Auch Ernsts Personenakte wäre gemäß den datenschutzrechtlichen Vorgaben nach fünf Jahren gelöscht worden, weil keine neuen Erkenntnisse vorlagen, betonte Desch. Nach der NSU-Mordserie habe das Landesamt ab November 2011 aber alle Akten gezielt durchforstet und sei dann dazu übergegangen, diese Akten nicht mehr zu löschen, sondern für den Dienstgebrauch zu sperren. So auch Ernsts Personenakte im Jahr 2015. Die Frage, ob der Mord an Lübcke ohne diese Sperrung der Akte hätte verhindert werden können, stelle sich ihm nicht, sagte der 69-Jährige.

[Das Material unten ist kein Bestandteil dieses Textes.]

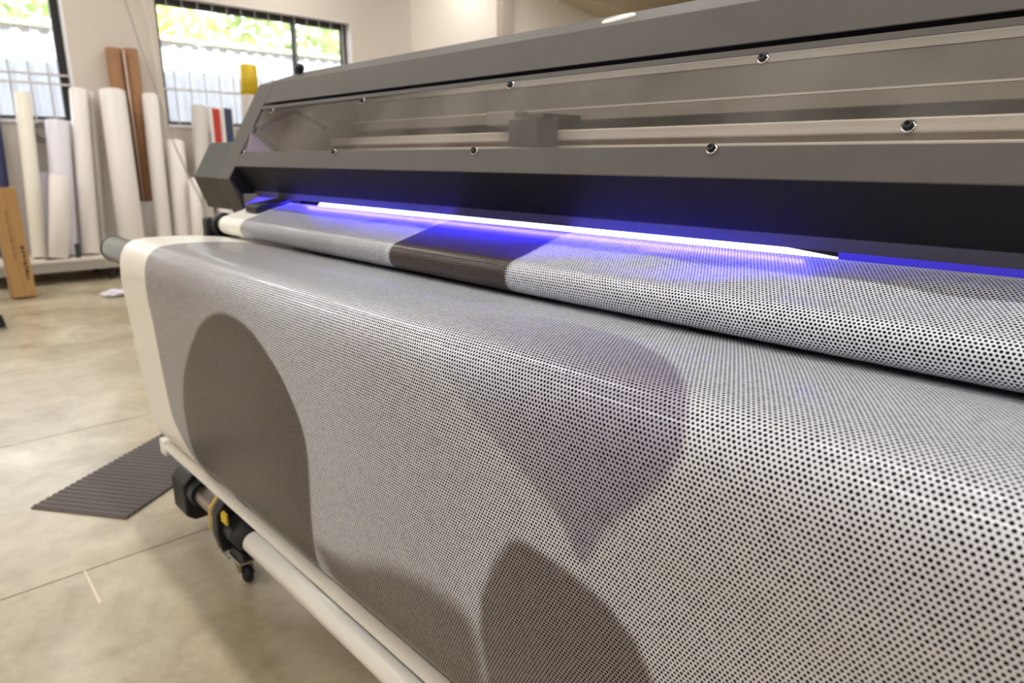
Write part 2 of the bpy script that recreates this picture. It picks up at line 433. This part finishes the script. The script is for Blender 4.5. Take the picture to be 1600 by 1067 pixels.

Für die Landtagsopposition belegten Deschs Ausführungen schwere Versäumnisse der Verfassungsschützer. FDP-Obmann Stefan Müller forderte mit Blick auf die anstehende Ablösung von LfV-Präsident Robert Schäfer, der Landespolizeipräsident wird, eine formalisierte Übergabe beim Chefwechsel.
Der Untersuchungsausschuss, der bislang 33 Sitzungen absolvierte, möchte bis Februar noch 18 weitere Zeugen hören, darunter auch Stephan Ernst und Markus H., und im Sommer dann seinen Abschlussbericht vorstellen.